Desamparados dos favores do padre e acusados de bruxaria, Baltasar e Blimunda escondem-se em Monte Junto, Mafra, e um dia, ao fazerem a manutenção da máquina, Baltasar fica preso a um dos cabos que impede o voo da passarola. O cabo rompe-se, o que faz com que a aeronave vá aos ares e depois despenque.
Após esse facto, Baltasar é capturado pela Inquisição – sem saber do paradeiro do seu amado, Blimunda passa a procurá-lo, até que, depois de 9 nove anos de incansável busca, durante um auto de fé reconhece-o no momento em que este está sendo conduzido à fogueira, condenado por bruxaria. Prestes a morrer, a vontade de Baltazar desprende-se do corpo, sendo capturada pela sua amada Blimunda, a jovem com poderes sobrenaturais.
Breve análise de Memorial do Convento
A mistura de personagens reais e fictícios é utilizada por Saramago para abordar temáticas como o amor, as relações humanas, a religião e a exploração do povo miserável em prol das vontades dos homens poderosos.
Além disso, o autor faz também uma reflexão acerca da perseguição da igreja em Portugal no século XIX àqueles que não seguiam os dogmas do catolicismo, sendo estes (judeus, cristãos novos, muçulmanos) acusados de bruxaria.
O dilema entre a liberdade do amor é outro assunto ao qual Saramago se dedica – enquanto a rainha era submissa ao rei, sem liberdade para amar, Blimunda, uma mulher despojada e sem pudores, era livre para viver o seu romance com Baltasar.

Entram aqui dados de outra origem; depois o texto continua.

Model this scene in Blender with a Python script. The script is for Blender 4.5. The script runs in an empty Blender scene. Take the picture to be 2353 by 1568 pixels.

Assim, podemos dizer que Memorial do Convento se trata de um romance que critica a história, a sociedade e a hipocrisia religiosa, temática recorrente na obra de Saramago e que por tantas vezes causou indisposição entre o célebre escritor e a Igreja Católica de Portugal. Com uma estrutura cambiante, Memorial do Convento promove, por meio da presentificação dos factos, uma revisão crítica da narrativa histórica, destituindo-a da sua condição de oficial e, logo, passível a interpretações.